Finance experts published their findings about the future of cash in the Access to Cash Review, saying cash could crash out of use as early as 2026.
Card payment methods – driven by contactless – have been increasing in recent years, with the method overtaking cash payments for the first time in 2017.
The experts said cash would be used in 15 years’ time, but would account for no more than 15% of transactions.
Cost to businesses
Cash’s decline is being driven by the cost to businesses handling it, including accounting time and the need to have it transferred to banks using, sometimes, costly methods.
Driving the use of cash down is the increased acceptability of cards; bricks and mortar businesses stopping accepting cash; the rise of online shopping; increased take up of card and app use on public transport; better broadband coverage; and innovations in digital payment technology, said the report.

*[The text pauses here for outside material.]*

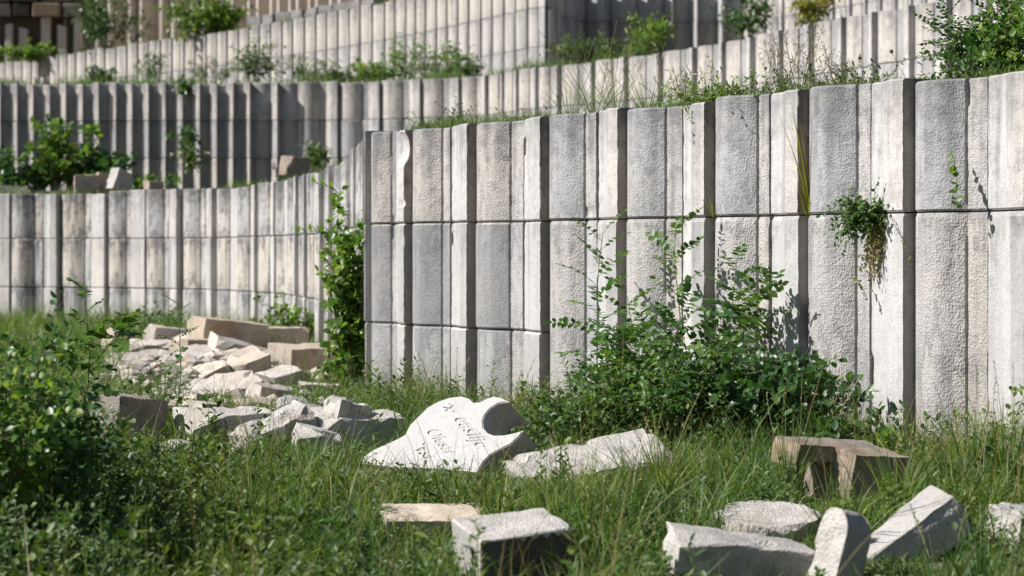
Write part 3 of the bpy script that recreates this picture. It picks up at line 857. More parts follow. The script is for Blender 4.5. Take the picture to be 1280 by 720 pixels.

However, frequency could be increased by consumers losing faith in payment technology, due to failures; increased concern over privacy; negative interest rates; and a major economic crisis.
Finally, the report said: “Even among those who regularly use digital payments, most people still carry cash and want the choice to keep doing so.”
Cash is just what we’re used to
It continued: “Some say it’s because cash is just what we’re used to – that if you’d asked people if they wanted to keep the horse and cart before cars were invented, they’d have said ‘yes’.
“There’s plenty of science to suggest we don’t like giving up something we’ve already got – particularly if the alternative isn’t clear – and that we’re predisposed to want choice.
“However, it’s a mistake to think the need for cash is limited to those who don’t want to move with the times.”
It added tactile cash still remained important to lots of consumers for gifting and budgeting.